Olivier Gourdy (Boris), Julie Goussot (Axinia), Streten Manojlovic (Fedro), Yevhen Rakhmanin (Theodorus), Flore Van Meerssche (Irina), Alice Lackner (Olga), Eric Price (Josennah), Joan Folqué (Gavust), Theresia, dir. Andrea Marchiol.
CPO 555502-2 (2 CD). 2021. 2h29. Notice en anglais. Distr. DistrArt Musique.
 
Le nom de Johann Mattheson (1681-1764) est souvent cité au détour des biographies de son ami et rival Georg Friedrich Händel, auquel l’opposa un fameux duel à l’épée, en 1704. On le savait musicologue brillant, pédagogue, ténor (pour qui Händel écrivit le rôle de Fernando, dans Almira), claviériste et maître de chapelle des églises de Hambourg ; mais on croyait que la plupart de ses productions vocales (7 opéras et 25 oratorios) avait disparu durant la Seconde Guerre mondiale.
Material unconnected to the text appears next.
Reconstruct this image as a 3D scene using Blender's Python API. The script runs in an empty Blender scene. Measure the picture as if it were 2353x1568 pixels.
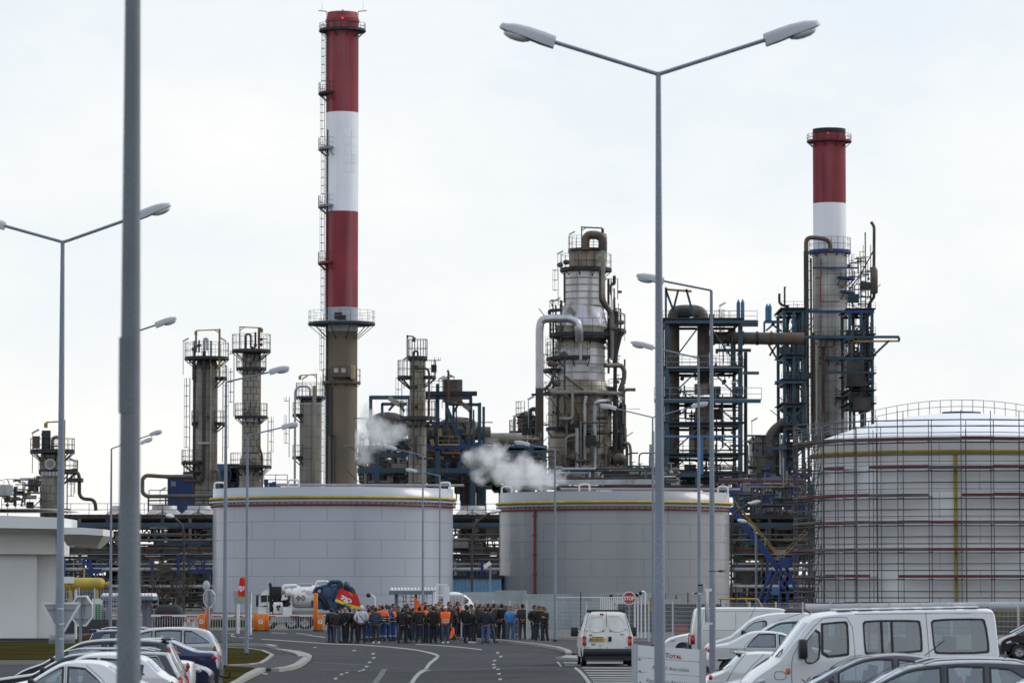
import bpy, bmesh, math, random
from mathutils import Vector, Matrix, noise
from mathutils.geometry import tessellate_polygon
R = math.radians
S = bpy.context.scene
C = S.collection
rnd = random.Random(7)

# ------------------------------------------------------------------ camera, sky, sun, exposure
FPX = 8820.0                                  # focal length in units of a 2352 px wide frame
PITCH = math.atan(561.0/FPX)
CP, SP = math.cos(PITCH), math.sin(PITCH)
CAMH = 2.8
cam = bpy.data.cameras.new('camera'); camo = bpy.data.objects.new('camera', cam); C.objects.link(camo)
camo.location = (0, 0, CAMH); camo.rotation_euler = (math.pi/2 + PITCH, 0, 0)
cam.lens = FPX/2352*36; cam.sensor_width = 36; cam.sensor_fit = 'HORIZONTAL'
cam.clip_start = 0.5; cam.clip_end = 20000
cam.dof.use_dof = True; cam.dof.focus_distance = 150; cam.dof.aperture_fstop = 4.0
S.camera = camo
SUN_AZ, SUN_EL = R(68), R(38)                 # sun behind the works, to the right; azimuth from +Y towards +X
world = bpy.data.worlds.new('World'); S.world = world; world.use_nodes = True
def build_world():
    nt = world.node_tree; N = nt.nodes; L = nt.links
    for n in list(N): N.remove(n)
    out = N.new('ShaderNodeOutputWorld'); bg = N.new('ShaderNodeBackground'); bg.inputs[1].default_value = 0.1
    sky = N.new('ShaderNodeTexSky'); sky.sky_type = 'NISHITA'; sky.sun_disc = False
    sky.sun_elevation = SUN_EL; sky.sun_rotation = SUN_AZ; sky.air_density = 1.0; sky.dust_density = 2.0
    tc = N.new('ShaderNodeTexCoord'); mp = N.new('ShaderNodeMapping'); mp.inputs['Scale'].default_value = (1, 1, 2.2)
    n1 = N.new('ShaderNodeTexNoise'); n1.inputs['Scale'].default_value = 7; n1.inputs['Detail'].default_value = 6; n1.inputs['Roughness'].default_value = .62
    rp = N.new('ShaderNodeValToRGB'); e = rp.color_ramp.elements; e[0].position = .0; e[0].color = (7.6, 8.7, 10.1, 1); e[1].position = 1; e[1].color = (10.7, 10.65, 10.4, 1); k = e.new(.45); k.color = (8.75, 9.4, 9.95, 1)   # thin bluish veil high up, thick creamy cloud low down
    sx = N.new('ShaderNodeSeparateXYZ'); L.new(tc.outputs['Generated'], sx.inputs[0])
    el = N.new('ShaderNodeMapRange'); el.inputs[1].default_value = -.02; el.inputs[2].default_value = .36; el.inputs[3].default_value = 1.0; el.inputs[4].default_value = 0; L.new(sx.outputs[2], el.inputs[0])
    nn = N.new('ShaderNodeMapRange'); nn.inputs[1].default_value = .3; nn.inputs[2].default_value = .7; nn.inputs[3].default_value = -.26; nn.inputs[4].default_value = .32; L.new(n1.outputs[0], nn.inputs[0])
    am = N.new('ShaderNodeMath'); am.operation = 'ADD'; am.use_clamp = True; L.new(el.outputs[0], am.inputs[0]); L.new(nn.outputs[0], am.inputs[1])
    mx = N.new('ShaderNodeMix'); mx.data_type = 'RGBA'; mx.inputs[0].default_value = .92
    L.new(tc.outputs['Generated'], mp.inputs[0]); L.new(mp.outputs[0], n1.inputs['Vector']); L.new(am.outputs[0], rp.inputs[0])
    L.new(sky.outputs[0], mx.inputs[6]); L.new(rp.outputs[0], mx.inputs[7]); L.new(mx.outputs[2], bg.inputs[0]); L.new(bg.outputs[0], out.inputs[0])
build_world()
sun = bpy.data.lights.new('sun', 'SUN'); sun.energy = 1.5; sun.angle = R(26); sun.color = (1, .95, .87)
suno = bpy.data.objects.new('sun', sun); C.objects.link(suno)
sd = Vector((math.sin(SUN_AZ)*math.cos(SUN_EL), math.cos(SUN_AZ)*math.cos(SUN_EL), math.sin(SUN_EL)))
suno.rotation_euler = (-sd).to_track_quat('-Z', 'Y').to_euler(); suno.location = (60, 60, 120)
S.view_settings.view_transform = 'Standard'; S.view_settings.look = 'None'
S.view_settings.exposure = 0; S.view_settings.gamma = 1
S.render.engine = 'CYCLES'
S.cycles.use_denoising = True
S.cycles.max_bounces = 6; S.cycles.transparent_max_bounces = 16; S.cycles.volume_bounces = 3
S.cycles.volume_step_rate = 2.0

# ------------------------------------------------------------------ geometry helpers
def W(x, y, d):
    "world point on the plane Y = d seen at pixel x, y of a 2352 x 1568 frame"
    u = (x-1176)/FPX; v = (784-y)/FPX
    t = d/(CP - v*SP)
    return Vector((u*t, d, CAMH + (SP + v*CP)*t))
def Gd(y): return W(1176, y, 1.0) and _gd(y)
def _gd(y, z=0.0):
    v = (784-y)/FPX
    return (CAMH-z)*(CP - v*SP)/-(SP + v*CP)
def G(x, y, z=0.0):
    d = _gd(y, z); p = W(x, y, d); p.z = z; return p
def Z(y, d): return W(1176, y, d).z
def X(x, y, d): return W(x, y, d).x
def px(n, d): return n*d/FPX               # n frame pixels in metres at distance d

K = {'p': 1., 'b': 1., 'e': 1.}                # slimming factors for plant pipes, steel sections and valves
class MB:
    def __init__(s): s.v = []; s.f = []; s.m = []; s.s = []
    def add(s, vs, fs, m=0, sm=False):
        b = len(s.v); s.v += [tuple(v) for v in vs]
        for f in fs: s.f.append(tuple(b+i for i in f)); s.m.append(m); s.s.append(sm)
        return s
    def box(s, x0, y0, z0, x1, y1, z1, m=0):
        v = [(x, y, z) for z in (z0, z1) for y in (y0, y1) for x in (x0, x1)]
        return s.add(v, [(0, 2, 3, 1), (4, 5, 7, 6), (0, 1, 5, 4), (2, 6, 7, 3), (0, 4, 6, 2), (1, 3, 7, 5)], m)
    def cbox(s, c, sz, rz=0, m=0, rx=0, ry=0):
        M_ = Matrix.Translation(Vector(c)) @ Matrix.Rotation(rz, 4, 'Z') @ Matrix.Rotation(ry, 4, 'Y') @ Matrix.Rotation(rx, 4, 'X')
        v = [M_ @ Vector((sx*sz[0]/2, sy*sz[1]/2, sz_*sz[2]/2)) for sz_ in (-1, 1) for sy in (-1, 1) for sx in (-1, 1)]
        return s.add(v, [(0, 2, 3, 1), (4, 5, 7, 6), (0, 1, 5, 4), (2, 6, 7, 3), (0, 4, 6, 2), (1, 3, 7, 5)], m)
    def rbox(s, c, sz, r, rz=0, m=0):
        "box with its four upright edges and top rounded"
        hx, hy, hz = sz[0]/2, sz[1]/2, sz[2]/2; r = min(r, hx*.98, hy*.98, hz*.98)
        rings = []
        for zz, ins in ((-hz, r*.5), (-hz+r*.5, 0), (hz-r, 0), (hz-r*.3, r*.3), (hz, r)):
            ring = []
            for (cx, cy, a0) in ((hx-r, hy-r, 0), (-hx+r, hy-r, 90), (-hx+r, -hy+r, 180), (hx-r, -hy+r, 270)):
                for k in range(4):
                    a = R(a0+30*k); q = r-ins if r > ins else 0
                    ring.append((cx+math.cos(a)*q, cy+math.sin(a)*q, zz))
            rings.append(ring)
        M_ = Matrix.Translation(Vector(c)) @ Matrix.Rotation(rz, 4, 'Z')
        n = 16; v = [M_ @ Vector(p) for r_ in rings for p in r_]
        f = [(k*n+i, k*n+(i+1) % n, (k+1)*n+(i+1) % n, (k+1)*n+i) for k in range(4) for i in range(n)]
        s.add(v, f, m, True); s.add(v[-n:], [tuple(range(n))], m); s.add(v[:n], [tuple(range(n-1, -1, -1))], m); return s
    def beam(s, p, q, w, h=None, m=0, up=None):
        p = Vector(p); q = Vector(q); h = h or w; d = q-p
        if w > .2: w *= K['b']; h *= K['b']
        if d.length < 1e-6: return s
        d.normalize(); u = Vector(up) if up else (Vector((0, 0, 1)) if abs(d.z) < .95 else Vector((0, 1, 0)))
        a = d.cross(u).normalized(); b = a.cross(d)
        v = [e + a*(i*w/2) + b*(j*h/2) for e in (p, q) for j in (-1, 1) for i in (-1, 1)]
        return s.add(v, [(0, 2, 3, 1), (4, 5, 7, 6), (0, 1, 5, 4), (2, 6, 7, 3), (0, 4, 6, 2), (1, 3, 7, 5)], m)
    def tube(s, pts, r, n=8, m=0, caps=True):
        pts = [Vector(p) for p in pts]; k = len(pts)
        rs = r if isinstance(r, (list, tuple)) else [r]*k
        tg = []
        for i in range(k):
            t = (pts[min(i+1, k-1)]-pts[max(i-1, 0)])
            tg.append(t.normalized() if t.length > 1e-9 else Vector((0, 0, 1)))
        u = Vector((0, 0, 1)) if abs(tg[0].z) < .9 else Vector((1, 0, 0))
        a = tg[0].cross(u).normalized(); v = []
        for i in range(k):
            a = (a - tg[i]*a.dot(tg[i])).normalized(); b = tg[i].cross(a)
            for j in range(n):
                t = 2*math.pi*j/n; v.append(pts[i] + (a*math.cos(t) + b*math.sin(t))*rs[i])
        f = [(i*n+j, i*n+(j+1) % n, (i+1)*n+(j+1) % n, (i+1)*n+j) for i in range(k-1) for j in range(n)]
        s.add(v, f, m, True)
        if caps: s.add(v[:n], [tuple(range(n-1, -1, -1))], m); s.add(v[-n:], [tuple(range(n))], m)
        return s
    def lathe(s, prof, c=(0, 0), n=24, m=0, a0=0, a1=2*math.pi, smooth=True, axis='z', c3=None):
        full = abs(a1-a0-2*math.pi) < 1e-6; cols = n if full else n+1
        v = []
        for (r, z) in prof:
            for j in range(cols):
                a = a0+(a1-a0)*j/n
                if axis == 'z': v.append((c[0]+r*math.cos(a), c[1]+r*math.sin(a), z))
                elif axis == 'y': v.append((c3[0]+r*math.cos(a), c3[1]+z, c3[2]+r*math.sin(a)))
                else: v.append((c3[0]+z, c3[1]+r*math.cos(a), c3[2]+r*math.sin(a)))
        f = []
        for i in range(len(prof)-1):
            for j in range(n):
                j2 = (j+1) % cols
                q = (i*cols+j, i*cols+j2, (i+1)*cols+j2, (i+1)*cols+j)
                f.append(q if axis != 'y' else q[::-1])
        return s.add(v, f, m, smooth)
    def extr(s, poly, vec, m=0, sm=False):
        p = [Vector(q) for q in poly]; vec = Vector(vec); n = len(p)
        s.add(p + [q+vec for q in p], [(i, (i+1) % n, n+(i+1) % n, n+i) for i in range(n)], m, sm)
        t = tessellate_polygon([p])
        s.add(p, [tuple(x) for x in t], m); s.add([q+vec for q in p], [tuple(x) for x in t], m); return s
    def poly(s, pts, m=0):
        p = [Vector(q) for q in pts]; t = tessellate_polygon([p]); nf = []
        for a in t:
            nn = (p[a[1]]-p[a[0]]).cross(p[a[2]]-p[a[0]])
            nf.append(tuple(a) if nn.z >= 0 else tuple(a[::-1]))
        return s.add(p, nf, m)
    def ell(s, c, rad, n=12, k=8, m=0, M_=None):
        v = []; c = Vector(c); rad = [q*K['e'] for q in rad]
        for i in range(k+1):
            t = math.pi*i/k
            for j in range(n):
                a = 2*math.pi*j/n; q = Vector((rad[0]*math.sin(t)*math.cos(a), rad[1]*math.sin(t)*math.sin(a), rad[2]*math.cos(t)))
                v.append(c + (M_ @ q if M_ else q))
        return s.add(v, [(i*n+j, (i+1)*n+j, (i+1)*n+(j+1) % n, i*n+(j+1) % n) for i in range(k) for j in range(n)], m, True)
    def mesh(s, name, mats):
        me = bpy.data.meshes.new(name); me.from_pydata(s.v, [], s.f)
        for m in (mats if isinstance(mats, (list, tuple)) else [mats]): me.materials.append(m)
        me.polygons.foreach_set('material_index', s.m); me.polygons.foreach_set('use_smooth', s.s); me.update()
        return me
    def build(s, name, mats, parent=None, **kw):
        return link(bpy.data.objects.new(name, s.mesh(name, mats)), parent, **kw)
def link(o, parent=None, label=None, cat=None, group=None, kind=None):
    C.objects.link(o)
    if parent:
        o.parent = parent
        if parent.parent is None and parent.type == 'EMPTY': o.matrix_parent_inverse = Matrix.Translation(-parent.location)
    if label: o['label'] = label
    if cat: o['category'] = cat
    if group: o['group'] = group
    if kind: o['kind'] = kind
    return o
def inst(name, me, parent, loc, rz=0):
    "one more piece sharing a mesh"
    o = bpy.data.objects.new(name, me); link(o, parent); o.location = loc; o.rotation_euler = (0, 0, rz); return o
def thing(name, label, cat, loc=(0, 0, 0), group=None):
    o = bpy.data.objects.new(name, None); o.empty_display_size = .3
    link(o, None, label, cat, group); o.location = tuple(loc) if len(loc) == 3 else (*loc, 0); return o
def tree_of(o): return [c for c in C.objects if c.parent == o]
def dup(root, loc, rz=0, label=None, group=None, kids=None):
    r = root.copy(); C.objects.link(r); r.location = loc; r.rotation_euler = (0, 0, rz)
    if label: r['label'] = label
    if group: r['group'] = group
    for ch in (kids if kids is not None else list(root.children)):
        c = ch.copy(); C.objects.link(c); c.parent = r
        for g in ch.children:
            d = g.copy(); C.objects.link(d); d.parent = c
    return r
def fil(pts, r, k=5):
    "polyline with its corners rounded to radius r"
    pts = [Vector(p) for p in pts]; out = [pts[0]]
    for i in range(1, len(pts)-1):
        a = pts[i-1]-pts[i]; b = pts[i+1]-pts[i]; la, lb = a.length, b.length
        t = min(r, la*.49, lb*.49); p0 = pts[i]+a.normalized()*t; p1 = pts[i]+b.normalized()*t
        for j in range(k+1):
            s = j/k; out.append((1-s)**2*p0 + 2*s*(1-s)*pts[i] + s*s*p1)
    return out + [pts[-1]]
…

Avec Cleopatra (1704), ce Boris de 1710 fait exception – bien qu’il n’ait jamais été représenté, pour d’obscures raisons diplomatiques, et qu’il ait été manifestement remanié en vue de cette résurrection (récitatifs raccourcis, rôle comique supprimé, sinfonie de Keiser ou Telemann ajoutées).
 
Tel qu’il nous parvient – enregistré dans la foulée de représentations au festival d’Innsbruck – il n’en est pas moins représentatif de l’opéra hambourgeois et de l’écriture fantasque de son auteur. Rappelons que le cosmopolite public d’Hambourg appréciait un art lyrique à son image : point trop noble et métissé, mêlant aussi bien les genres (tragique/comique) que les langues et les styles (allemand, français et italien).
 
Afin de mieux servir son auditoire (et sa propre gloire), Mattheson, qui se piquait de poésie, écrivit lui-même le livret de ce Boris – s’emberlificotant dans trop de personnages inutiles qu’il ne parvient jamais à faire vraiment exister. L’action se déroule avant celle que conteront Pouchkine et Moussorgski : alors que le tsar Theodorus agonise, son épouse, Irina et le frère de celle-ci, Boris, songent à la relève. Après avoir feint d’entrer au monastère, Boris s’empare du trône tandis qu’Irina épouse son amant Fedro. Deux princes étrangers (danois et suédois), respectivement épris de la princesse Olga et de la fille de Boris, Axinia, compliquent encore une intrigue réduite au rang de scénario.
 
La partition, on l’a dit, relève quant à elle du melting pot, réutilisant nombre d’airs italiens de diverses provenances (dont certains fort beaux : « Vorrei scordarmi », « Sei crudele ») et de danses à la française (dont deux jolies chaconnes). Ce qui relève de la plume de Mattheson n’est pas moins remarquable, mélodieux, riche en intervalles et jeux de rythmes piquants, en formules savantes (concerto grosso, ostinato) ou populaires. Si les airs n’ont pas la sophistication de ceux de Händel, on goûte particulièrement les ensembles : duos, trios et un merveilleux canon pour quatre voix a cappella au début de l’acte II.
 
Le tout est enlevé avec ferveur et humour par un fougueux ensemble de quinze musiciens (hautbois et flûtes étant joués par les mêmes interprètes) qui, grâce à une prise de son flatteuse, paraît plus important. L’équipe vocale n’est hélas pas de la même eau, basse flageolante (Rakhmanin), ténors éraillés (Price, Folqué) et soprano acide (Van Meerssche) nous arrachant bien des grimaces... Si la mezzo Lackner et le baryton-basse Gourdy se situent un cran au-dessus, ils se montrent encore scolaires ; les meilleurs moments nous sont donc offerts par la soprano grave Julie Goussot et, surtout, le baryton-basse Streten Manojlovic, timbre mordant alla Tom Krause, dont l’aigu cherche encore son assise.

Une lecture perfectible mais intéressante, qui vient prendre place aux côtés des incontournables sonates enregistrées par Valetti et Baroni (Der Brauchhare Virtuoso, Alpha, 2002).